### Exercise details
Retype everything in the listing, leaving each line exactly as it is.

### Collected material
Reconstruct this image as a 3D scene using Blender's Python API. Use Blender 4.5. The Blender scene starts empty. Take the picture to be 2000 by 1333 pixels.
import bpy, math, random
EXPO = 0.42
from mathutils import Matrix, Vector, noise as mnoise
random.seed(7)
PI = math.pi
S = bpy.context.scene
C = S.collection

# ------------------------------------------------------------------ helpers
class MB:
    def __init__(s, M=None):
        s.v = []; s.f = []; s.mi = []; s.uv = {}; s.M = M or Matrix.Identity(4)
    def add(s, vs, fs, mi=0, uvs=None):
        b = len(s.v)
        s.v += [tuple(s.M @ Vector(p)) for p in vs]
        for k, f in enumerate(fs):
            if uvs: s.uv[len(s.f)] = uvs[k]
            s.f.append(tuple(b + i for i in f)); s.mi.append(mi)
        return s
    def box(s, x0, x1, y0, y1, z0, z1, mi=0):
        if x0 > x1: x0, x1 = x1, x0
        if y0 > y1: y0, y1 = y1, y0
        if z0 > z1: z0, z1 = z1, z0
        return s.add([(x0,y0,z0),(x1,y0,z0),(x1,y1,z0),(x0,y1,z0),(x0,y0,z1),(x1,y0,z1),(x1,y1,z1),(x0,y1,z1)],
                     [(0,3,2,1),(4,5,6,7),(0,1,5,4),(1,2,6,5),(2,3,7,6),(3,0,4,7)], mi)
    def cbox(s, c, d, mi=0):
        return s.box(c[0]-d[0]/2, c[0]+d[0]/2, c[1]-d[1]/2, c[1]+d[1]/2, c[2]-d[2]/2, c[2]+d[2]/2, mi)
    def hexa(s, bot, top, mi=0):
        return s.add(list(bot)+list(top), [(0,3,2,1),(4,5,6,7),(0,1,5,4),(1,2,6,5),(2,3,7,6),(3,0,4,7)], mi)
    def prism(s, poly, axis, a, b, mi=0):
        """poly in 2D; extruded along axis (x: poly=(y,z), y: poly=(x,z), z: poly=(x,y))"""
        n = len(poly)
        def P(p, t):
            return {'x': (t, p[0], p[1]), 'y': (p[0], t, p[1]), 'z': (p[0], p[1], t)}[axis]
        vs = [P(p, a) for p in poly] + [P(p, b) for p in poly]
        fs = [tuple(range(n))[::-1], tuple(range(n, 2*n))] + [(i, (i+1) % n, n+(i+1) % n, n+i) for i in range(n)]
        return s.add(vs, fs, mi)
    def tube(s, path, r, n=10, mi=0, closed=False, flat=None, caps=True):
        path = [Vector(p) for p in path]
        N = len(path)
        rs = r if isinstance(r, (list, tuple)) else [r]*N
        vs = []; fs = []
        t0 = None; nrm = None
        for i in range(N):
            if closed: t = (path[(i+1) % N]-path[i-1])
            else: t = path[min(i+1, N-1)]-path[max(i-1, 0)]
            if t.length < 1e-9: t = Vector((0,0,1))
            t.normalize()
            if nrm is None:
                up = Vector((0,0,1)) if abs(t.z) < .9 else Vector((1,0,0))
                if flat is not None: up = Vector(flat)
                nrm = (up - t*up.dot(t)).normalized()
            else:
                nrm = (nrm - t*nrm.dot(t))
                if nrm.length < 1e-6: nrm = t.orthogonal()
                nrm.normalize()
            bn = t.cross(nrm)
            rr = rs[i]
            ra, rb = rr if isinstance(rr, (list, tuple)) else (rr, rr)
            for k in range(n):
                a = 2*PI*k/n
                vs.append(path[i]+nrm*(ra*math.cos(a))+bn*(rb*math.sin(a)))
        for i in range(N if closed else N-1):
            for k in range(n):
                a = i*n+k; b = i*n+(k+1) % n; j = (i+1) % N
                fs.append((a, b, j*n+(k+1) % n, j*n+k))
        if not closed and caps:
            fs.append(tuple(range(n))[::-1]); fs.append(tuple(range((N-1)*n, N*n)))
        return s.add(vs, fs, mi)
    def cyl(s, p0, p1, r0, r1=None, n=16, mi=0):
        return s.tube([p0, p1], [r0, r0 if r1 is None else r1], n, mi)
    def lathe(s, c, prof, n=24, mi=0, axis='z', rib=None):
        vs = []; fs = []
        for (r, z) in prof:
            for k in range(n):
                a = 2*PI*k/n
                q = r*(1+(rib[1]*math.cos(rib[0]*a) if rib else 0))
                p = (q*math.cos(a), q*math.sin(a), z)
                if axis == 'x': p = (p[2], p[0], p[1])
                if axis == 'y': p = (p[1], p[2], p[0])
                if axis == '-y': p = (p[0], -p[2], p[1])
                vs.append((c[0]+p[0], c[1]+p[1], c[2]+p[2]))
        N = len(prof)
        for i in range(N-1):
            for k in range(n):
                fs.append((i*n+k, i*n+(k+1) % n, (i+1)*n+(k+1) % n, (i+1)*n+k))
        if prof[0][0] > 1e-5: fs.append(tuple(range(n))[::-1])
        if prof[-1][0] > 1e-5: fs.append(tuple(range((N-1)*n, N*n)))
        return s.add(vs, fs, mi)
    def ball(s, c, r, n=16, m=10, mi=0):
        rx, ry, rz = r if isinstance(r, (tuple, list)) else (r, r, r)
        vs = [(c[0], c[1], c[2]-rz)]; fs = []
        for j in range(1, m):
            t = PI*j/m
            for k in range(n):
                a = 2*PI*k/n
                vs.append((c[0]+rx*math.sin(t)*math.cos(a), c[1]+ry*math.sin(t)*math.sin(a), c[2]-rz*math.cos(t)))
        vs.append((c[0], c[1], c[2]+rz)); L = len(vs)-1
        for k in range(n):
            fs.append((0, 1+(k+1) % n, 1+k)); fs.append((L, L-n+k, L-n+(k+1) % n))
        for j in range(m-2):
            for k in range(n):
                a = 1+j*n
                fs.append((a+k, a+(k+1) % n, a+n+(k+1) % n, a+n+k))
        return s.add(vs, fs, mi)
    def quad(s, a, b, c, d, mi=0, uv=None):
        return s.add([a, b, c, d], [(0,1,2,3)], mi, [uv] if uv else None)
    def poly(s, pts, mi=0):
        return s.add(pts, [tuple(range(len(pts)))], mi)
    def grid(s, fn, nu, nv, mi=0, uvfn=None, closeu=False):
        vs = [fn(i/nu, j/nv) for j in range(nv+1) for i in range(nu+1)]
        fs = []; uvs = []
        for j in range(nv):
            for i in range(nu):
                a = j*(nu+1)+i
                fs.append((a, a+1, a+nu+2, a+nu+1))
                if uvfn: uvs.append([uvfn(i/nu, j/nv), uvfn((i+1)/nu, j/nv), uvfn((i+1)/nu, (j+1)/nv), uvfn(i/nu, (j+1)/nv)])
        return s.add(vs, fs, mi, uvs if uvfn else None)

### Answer
Reconstruct this image as a 3D scene using Blender's Python API. Use Blender 4.5. The Blender scene starts empty. Take the picture to be 2000 by 1333 pixels.
import bpy, math, random
EXPO = 0.42
from mathutils import Matrix, Vector, noise as mnoise
random.seed(7)
PI = math.pi
S = bpy.context.scene
C = S.collection

# ------------------------------------------------------------------ helpers
class MB:
    def __init__(s, M=None):
        s.v = []; s.f = []; s.mi = []; s.uv = {}; s.M = M or Matrix.Identity(4)
    def add(s, vs, fs, mi=0, uvs=None):
        b = len(s.v)
        s.v += [tuple(s.M @ Vector(p)) for p in vs]
        for k, f in enumerate(fs):
            if uvs: s.uv[len(s.f)] = uvs[k]
            s.f.append(tuple(b + i for i in f)); s.mi.append(mi)
        return s
    def box(s, x0, x1, y0, y1, z0, z1, mi=0):
        if x0 > x1: x0, x1 = x1, x0
        if y0 > y1: y0, y1 = y1, y0
        if z0 > z1: z0, z1 = z1, z0
        return s.add([(x0,y0,z0),(x1,y0,z0),(x1,y1,z0),(x0,y1,z0),(x0,y0,z1),(x1,y0,z1),(x1,y1,z1),(x0,y1,z1)],
                     [(0,3,2,1),(4,5,6,7),(0,1,5,4),(1,2,6,5),(2,3,7,6),(3,0,4,7)], mi)
    def cbox(s, c, d, mi=0):
        return s.box(c[0]-d[0]/2, c[0]+d[0]/2, c[1]-d[1]/2, c[1]+d[1]/2, c[2]-d[2]/2, c[2]+d[2]/2, mi)
    def hexa(s, bot, top, mi=0):
        return s.add(list(bot)+list(top), [(0,3,2,1),(4,5,6,7),(0,1,5,4),(1,2,6,5),(2,3,7,6),(3,0,4,7)], mi)
    def prism(s, poly, axis, a, b, mi=0):
        """poly in 2D; extruded along axis (x: poly=(y,z), y: poly=(x,z), z: poly=(x,y))"""
        n = len(poly)
        def P(p, t):
            return {'x': (t, p[0], p[1]), 'y': (p[0], t, p[1]), 'z': (p[0], p[1], t)}[axis]
        vs = [P(p, a) for p in poly] + [P(p, b) for p in poly]
        fs = [tuple(range(n))[::-1], tuple(range(n, 2*n))] + [(i, (i+1) % n, n+(i+1) % n, n+i) for i in range(n)]
        return s.add(vs, fs, mi)
    def tube(s, path, r, n=10, mi=0, closed=False, flat=None, caps=True):
        path = [Vector(p) for p in path]
        N = len(path)
        rs = r if isinstance(r, (list, tuple)) else [r]*N
        vs = []; fs = []
        t0 = None; nrm = None
        for i in range(N):
            if closed: t = (path[(i+1) % N]-path[i-1])
            else: t = path[min(i+1, N-1)]-path[max(i-1, 0)]
            if t.length < 1e-9: t = Vector((0,0,1))
            t.normalize()
            if nrm is None:
                up = Vector((0,0,1)) if abs(t.z) < .9 else Vector((1,0,0))
                if flat is not None: up = Vector(flat)
                nrm = (up - t*up.dot(t)).normalized()
            else:
                nrm = (nrm - t*nrm.dot(t))
                if nrm.length < 1e-6: nrm = t.orthogonal()
                nrm.normalize()
            bn = t.cross(nrm)
            rr = rs[i]
            ra, rb = rr if isinstance(rr, (list, tuple)) else (rr, rr)
            for k in range(n):
                a = 2*PI*k/n
                vs.append(path[i]+nrm*(ra*math.cos(a))+bn*(rb*math.sin(a)))
        for i in range(N if closed else N-1):
            for k in range(n):
                a = i*n+k; b = i*n+(k+1) % n; j = (i+1) % N
                fs.append((a, b, j*n+(k+1) % n, j*n+k))
        if not closed and caps:
            fs.append(tuple(range(n))[::-1]); fs.append(tuple(range((N-1)*n, N*n)))
        return s.add(vs, fs, mi)
    def cyl(s, p0, p1, r0, r1=None, n=16, mi=0):
        return s.tube([p0, p1], [r0, r0 if r1 is None else r1], n, mi)
    def lathe(s, c, prof, n=24, mi=0, axis='z', rib=None):
        vs = []; fs = []
        for (r, z) in prof:
            for k in range(n):
                a = 2*PI*k/n
                q = r*(1+(rib[1]*math.cos(rib[0]*a) if rib else 0))
                p = (q*math.cos(a), q*math.sin(a), z)
                if axis == 'x': p = (p[2], p[0], p[1])
                if axis == 'y': p = (p[1], p[2], p[0])
                if axis == '-y': p = (p[0], -p[2], p[1])
                vs.append((c[0]+p[0], c[1]+p[1], c[2]+p[2]))
        N = len(prof)
        for i in range(N-1):
            for k in range(n):
                fs.append((i*n+k, i*n+(k+1) % n, (i+1)*n+(k+1) % n, (i+1)*n+k))
        if prof[0][0] > 1e-5: fs.append(tuple(range(n))[::-1])
        if prof[-1][0] > 1e-5: fs.append(tuple(range((N-1)*n, N*n)))
        return s.add(vs, fs, mi)
    def ball(s, c, r, n=16, m=10, mi=0):
        rx, ry, rz = r if isinstance(r, (tuple, list)) else (r, r, r)
        vs = [(c[0], c[1], c[2]-rz)]; fs = []
        for j in range(1, m):
            t = PI*j/m
            for k in range(n):
                a = 2*PI*k/n
                vs.append((c[0]+rx*math.sin(t)*math.cos(a), c[1]+ry*math.sin(t)*math.sin(a), c[2]-rz*math.cos(t)))
        vs.append((c[0], c[1], c[2]+rz)); L = len(vs)-1
        for k in range(n):
            fs.append((0, 1+(k+1) % n, 1+k)); fs.append((L, L-n+k, L-n+(k+1) % n))
        for j in range(m-2):
            for k in range(n):
                a = 1+j*n
                fs.append((a+k, a+(k+1) % n, a+n+(k+1) % n, a+n+k))
        return s.add(vs, fs, mi)
    def quad(s, a, b, c, d, mi=0, uv=None):
        return s.add([a, b, c, d], [(0,1,2,3)], mi, [uv] if uv else None)
    def poly(s, pts, mi=0):
        return s.add(pts, [tuple(range(len(pts)))], mi)
    def grid(s, fn, nu, nv, mi=0, uvfn=None, closeu=False):
        vs = [fn(i/nu, j/nv) for j in range(nv+1) for i in range(nu+1)]
        fs = []; uvs = []
        for j in range(nv):
            for i in range(nu):
                a = j*(nu+1)+i
                fs.append((a, a+1, a+nu+2, a+nu+1))
                if uvfn: uvs.append([uvfn(i/nu, j/nv), uvfn((i+1)/nu, j/nv), uvfn((i+1)/nu, (j+1)/nv), uvfn(i/nu, (j+1)/nv)])
        return s.add(vs, fs, mi, uvs if uvfn else None)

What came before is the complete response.